Black one of those Wright State players Pollard expects to see in the majors. In fact, some projections have him as a first-round pick down the road. He hammered a Jimmy Loper pitch to deep left.
“Off the bat, to be honest, I thought it was going to be a routine fly ball,” Shreck said. “The wind was blowing out to left in some parts of this game and it just kept going. I actually got great communication from our bullpen down there, letting me know where the track was, where the fence was. I was able to time my jump perfectly and bring the ball back and help our pitcher out.”
Pollard called it an “unbelievable play with the bases loaded to take away a home run” and noted that Schreck was involved in five home runs, the three he hit and the two he saved; the earlier one came against Black in the fourth.

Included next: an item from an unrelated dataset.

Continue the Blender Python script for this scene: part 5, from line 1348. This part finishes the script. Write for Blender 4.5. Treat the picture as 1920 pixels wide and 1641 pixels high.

Loper also deserves mention. There’s an expression in baseball, “eating innings” and Loper ate three big innings in the middle of the game, earning his third win of the season, against one loss.
“Credit to Jimmy Loper for grinding out those middle innings,” Pollard said “and not forcing us to have to go to Marcus [Johnson] earlier and have to burn other guys in the bullpen.
There was some ninth-inning drama. Trying for his fourth home run, Schreck flied out deep to right center.
“I knew that he jammed me a little bit,” Schreck said. “I needed to be a little bit earlier.”
One batter earlier, Murray struggled through an at-bat that wasn’t as scary as it looked.
“My right hamstring just started cramping up on me. It was just a product of a three-and-a-half hours in the sun. I was trying to drink. I probably drank five big, old Gatorade bottles.”
The final was 14-6.
Duke will play that loser of tonight’s Tennessee-Liberty game tomorrow at 2 P.M.and the winner of that game will stay alive and play a second game that will challenge pitching depth.
Junior Cooper Stinson will get the start in the opener and Duke will go from there. Duke used four relievers Friday and none of them pitched today. They’ll all be good for tomorrow. Loper threw 63 pitches today, so he may be burned. But Johnson only threw 32 and he didn’t pitch Friday.
“We can’t worry about the second game tomorrow,” Pollard acknowledged. “We have to just go out and compete like crazy to win the first game and if we get through that game, we’ll focus on who we have available and how we piece it together to get to that next game. One of the things I’ve challenged our guys with is that in this environment is to be really great in being where your feet are.”